Exposing customer account information to multiple third parties, security experts readily admit, creates more touchpoints for fraud. “Does open banking introduce new risks? Yes. But we need to trust that banks will properly defend against these new risks,” says Peter McElwaine-Johnn, principal director of technology strategy at Accenture. “Banks are designing the security protocols implemented in open banking. If they’re not happy, it won’t go ahead.”

While a world of truly open banking with customer account data flowing seamlessly through a multitude of new, lower-cost applications is no doubt what the EU had in mind when it conceived PSD2, that almost utopian vision must be reconciled with the highly regulated, risk-averse world of mainstream banking, which is not inherently “open.”

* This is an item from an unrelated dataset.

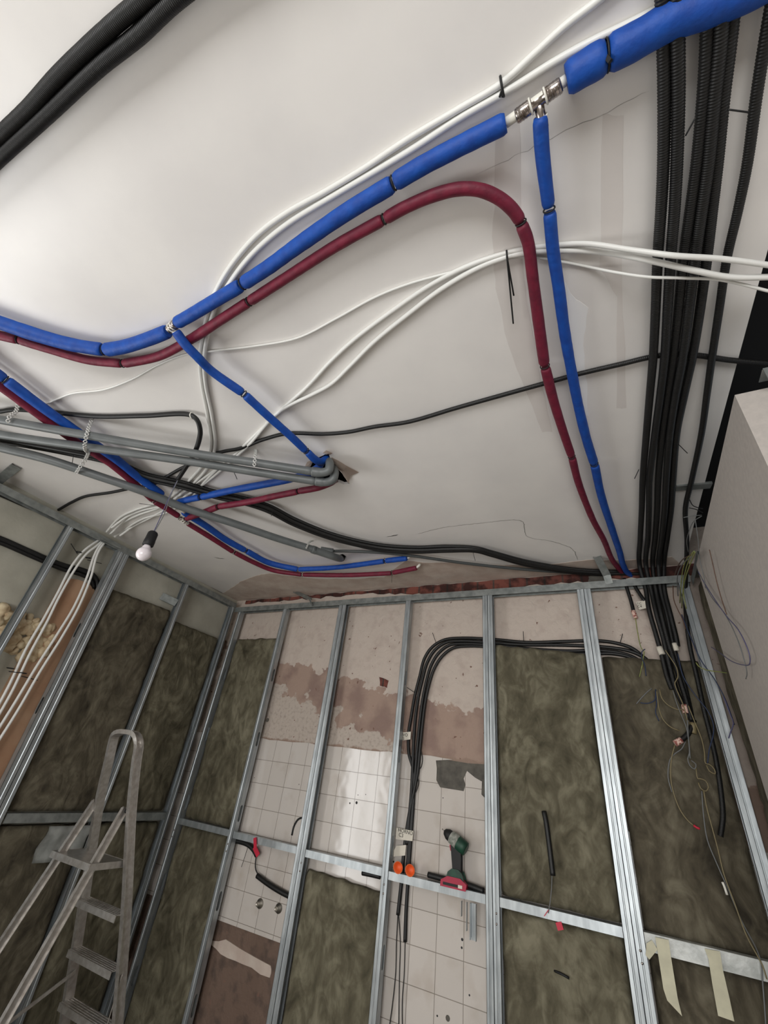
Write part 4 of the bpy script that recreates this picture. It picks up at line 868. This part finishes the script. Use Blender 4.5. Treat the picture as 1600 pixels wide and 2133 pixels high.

Exactly how the evolution toward open banking will play out is far from clear, say CapGemini and EFMA. Almost 54% of fintech companies and approximately 44% of banks surveyed for their World Retail Banking Report foreshadow a future in which banks and fintechs build cross-industry platforms with bundled, complementary services. “A less likely, but still plausible outcome,” say the report’s authors, “is that banks will continue to provide products and services, but leave distribution to fintechs or other new open platforms.” This has the potential to lower customer acquisition costs, they say, but raises issues related to branding and customer ownership. Unsurprisingly, almost half (47.8%) of fintechs predict this future scenario, compared to just 29% of banks.

With the adoption of PSD2, some form of open banking appears inevitable. In order to remain competitive with the fintech industry, Europe’s banks must either overcome their risk aversion to create the requisite technology or surrender outright to the elements of this brave new world.